The Association of Short Term Lenders (ASTL) said that its members had written £2.59bn worth of bridging loans during 2015.
However, despite it being good news for bridging lenders, Bob Sturges, Head of Communications at Omni Capital, felt bridging was still a niche product best suited for specialist circumstances.
"Whilst gratifying to hear of bridging's continuing success, I think it's important to keep a sense of context,” said Bob.
“Even its most optimistic forecasts size the sector at around just 2% of the mainstream mortgage market.
"Whilst not to be sneered at - indeed, bridging's upward trajectory continues to impress - it confirms what most of us already know: that bridging is a niche product best suited to specialist circumstances.”

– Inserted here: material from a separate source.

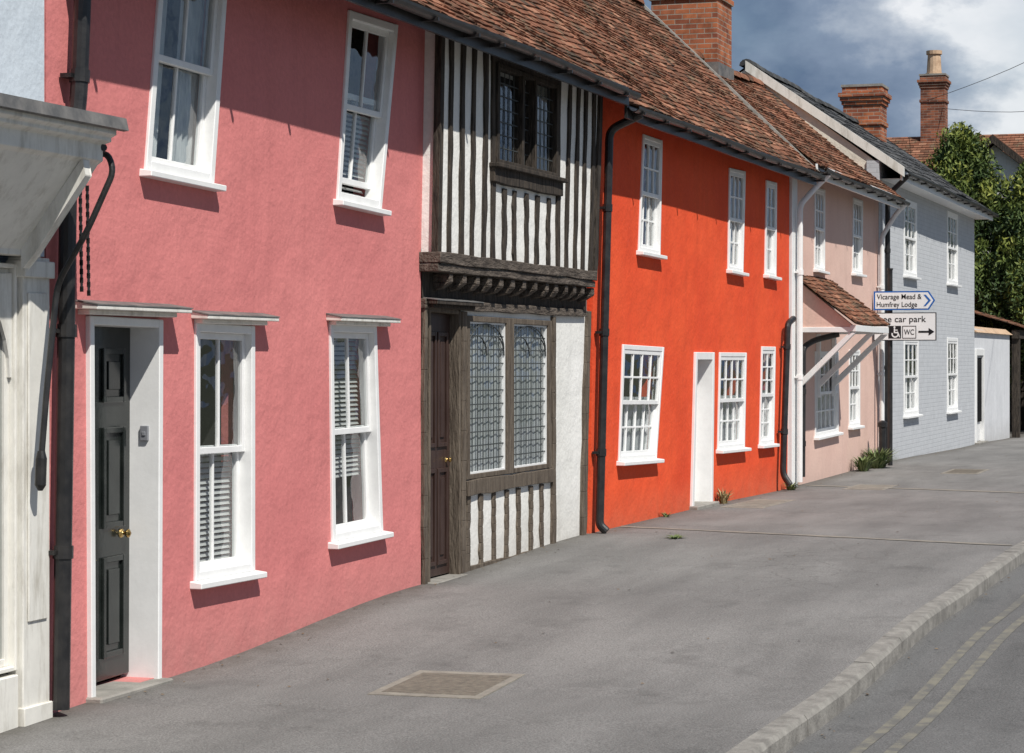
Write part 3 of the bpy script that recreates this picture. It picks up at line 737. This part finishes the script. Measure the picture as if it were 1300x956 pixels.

In revealing the figures, Benson Hersch, Chief Executive of the ASTL, felt that brokers and borrowers were now turning to bridging loans as opposed to mainstream mortgages.
Scott Marshall, Director at Roma Finance, agreed with Benson and felt it was no surprise that bridging was outstripping the general mortgage market.
“It provides an excellent facility for buying and renovating property quickly while longer-term finance with the high street banks or building societies is arranged,” said Scott.
“We are also seeing a rapid increase in demand as the stamp duty tax deadline looms and buy-to-let landlords rush to add to their portfolios.
“But bridging has many other uses too for business cash flow, growth and diversification.”
Scott added that the many ways bridging can be used also outstripped what a mortgage can be used for.
“Even if the buy-to-let market has to readjust to the upcoming tax changes, there are enough positives for bridging to continue to grow in use and popularity,” said Scott.
“The private rental sector is here to stay for a long time yet and so too is bridging finance."
Duncan Kreeger, Director at West One Loans, also felt he saw no end to the rise of bridging finance.
"[Firstly], as houses become more expensive, more people are looking to buy properties that need renovation and need bridging loans to purchase properties that high street banks won’t lend on," said Duncan
"[Secondly], with the property market getting progressively less affordable, we are becoming a nation of renters – enterprising investors are getting into the letting business, driving demand for similar buy-to-let transactions.
"On top of that, entrepreneurs are increasingly using their homes as collateral to get start-up financing, before paying back once their business is up and running.”
Ashley Ilsen, Head of Lending at Regentsmead, felt less stringent criteria and a wide variety of lenders benefited the bridging market.
“Bridging also has a very different reputation to several years ago where it previously may not have been considered a viable alternative as a way of raising funds,” said Ashley.
“Nowadays, bridging is perceived as being much more mainstream.”
Keith Aldridge, Managing Director at Amicus, agreed that there was more confidence in the bridging market thanks to the work ASTL members had done in improving its reputation.
“There is no doubt that the two ‘c’ words; confidence and credibility, are contributing to the sustained growth of the sector,” said Keith.
“Amicus had a record 4th quarter in 2015 and the first half of this quarter (Q1 2016) gives us every reason to believe that the considerable investment we have made in resource and technology will be rewarded in 2016.
“I believe the traditional mortgage market will plateau during the year but we are diversifying our proposition to meet the growing demand from our commercial and development clients and expect to be lending £50m a month into Q2.”
Bob also felt that the mainstream mortgage market would continue to suffer from being constrained through tough regulation, despite an unprecedented period of rock-bottom interest rates.
"None of this looks set to change dramatically in the foreseeable future,” added Bob.
“And with interest rates likely to rise at some point in the next 18 months, I do not see circumstances favourable to a surge in mortgage lending.
“But nor, from a macro-economic perspective, do I necessarily see it as a cause for regret."